— Task goal —
Exactly retype the lines of the material from its first line to the line with "tag(r, lab, 'flower', 'pale", including both.

* * * *

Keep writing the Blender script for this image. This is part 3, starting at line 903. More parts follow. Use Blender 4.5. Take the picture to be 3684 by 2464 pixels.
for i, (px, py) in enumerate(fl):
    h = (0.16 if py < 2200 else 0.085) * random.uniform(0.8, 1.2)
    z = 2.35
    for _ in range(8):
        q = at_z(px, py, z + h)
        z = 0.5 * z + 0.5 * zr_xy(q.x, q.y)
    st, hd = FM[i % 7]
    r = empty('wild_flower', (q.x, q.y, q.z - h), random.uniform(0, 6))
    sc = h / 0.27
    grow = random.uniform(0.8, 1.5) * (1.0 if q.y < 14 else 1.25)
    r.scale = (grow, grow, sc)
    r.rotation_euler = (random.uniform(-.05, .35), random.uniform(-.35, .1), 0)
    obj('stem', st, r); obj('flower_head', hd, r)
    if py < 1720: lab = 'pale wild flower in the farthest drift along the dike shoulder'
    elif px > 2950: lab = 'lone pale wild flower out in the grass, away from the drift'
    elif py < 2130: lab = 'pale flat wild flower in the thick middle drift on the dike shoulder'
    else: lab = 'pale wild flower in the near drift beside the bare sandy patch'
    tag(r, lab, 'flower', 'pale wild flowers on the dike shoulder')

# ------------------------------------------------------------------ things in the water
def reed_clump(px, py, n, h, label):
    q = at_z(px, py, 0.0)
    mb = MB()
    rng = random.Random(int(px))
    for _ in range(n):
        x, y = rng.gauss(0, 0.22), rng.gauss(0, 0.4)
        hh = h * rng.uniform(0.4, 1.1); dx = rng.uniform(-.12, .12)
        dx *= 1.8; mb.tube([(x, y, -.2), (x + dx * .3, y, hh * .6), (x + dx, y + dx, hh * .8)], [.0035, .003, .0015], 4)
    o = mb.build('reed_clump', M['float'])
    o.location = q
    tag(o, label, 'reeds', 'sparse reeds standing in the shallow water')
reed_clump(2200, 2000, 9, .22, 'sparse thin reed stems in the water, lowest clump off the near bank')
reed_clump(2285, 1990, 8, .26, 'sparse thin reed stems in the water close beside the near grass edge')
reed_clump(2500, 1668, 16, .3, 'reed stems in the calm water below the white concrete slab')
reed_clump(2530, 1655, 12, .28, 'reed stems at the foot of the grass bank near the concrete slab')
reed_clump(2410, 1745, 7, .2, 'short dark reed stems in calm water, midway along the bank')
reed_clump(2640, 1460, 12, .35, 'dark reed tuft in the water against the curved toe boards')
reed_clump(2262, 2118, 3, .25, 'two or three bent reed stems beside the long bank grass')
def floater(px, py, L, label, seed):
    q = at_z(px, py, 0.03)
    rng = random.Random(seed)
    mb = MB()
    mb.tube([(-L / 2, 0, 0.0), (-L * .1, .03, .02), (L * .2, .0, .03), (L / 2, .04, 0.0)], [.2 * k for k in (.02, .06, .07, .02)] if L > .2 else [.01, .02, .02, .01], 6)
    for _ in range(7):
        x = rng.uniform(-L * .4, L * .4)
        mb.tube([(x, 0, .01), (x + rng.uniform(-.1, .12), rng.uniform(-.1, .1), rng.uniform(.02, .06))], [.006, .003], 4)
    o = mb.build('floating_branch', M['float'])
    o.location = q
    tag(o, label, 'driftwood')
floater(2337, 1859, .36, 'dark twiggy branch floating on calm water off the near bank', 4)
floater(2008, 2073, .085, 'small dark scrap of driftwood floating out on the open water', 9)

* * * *

— Full answer —
Keep writing the Blender script for this image. This is part 3, starting at line 903. More parts follow. Use Blender 4.5. Take the picture to be 3684 by 2464 pixels.
for i, (px, py) in enumerate(fl):
    h = (0.16 if py < 2200 else 0.085) * random.uniform(0.8, 1.2)
    z = 2.35
    for _ in range(8):
        q = at_z(px, py, z + h)
        z = 0.5 * z + 0.5 * zr_xy(q.x, q.y)
    st, hd = FM[i % 7]
    r = empty('wild_flower', (q.x, q.y, q.z - h), random.uniform(0, 6))
    sc = h / 0.27
    grow = random.uniform(0.8, 1.5) * (1.0 if q.y < 14 else 1.25)
    r.scale = (grow, grow, sc)
    r.rotation_euler = (random.uniform(-.05, .35), random.uniform(-.35, .1), 0)
    obj('stem', st, r); obj('flower_head', hd, r)
    if py < 1720: lab = 'pale wild flower in the farthest drift along the dike shoulder'
    elif px > 2950: lab = 'lone pale wild flower out in the grass, away from the drift'
    elif py < 2130: lab = 'pale flat wild flower in the thick middle drift on the dike shoulder'
    else: lab = 'pale wild flower in the near drift beside the bare sandy patch'
    tag(r, lab, 'flower', 'pale wild flowers on the dike shoulder')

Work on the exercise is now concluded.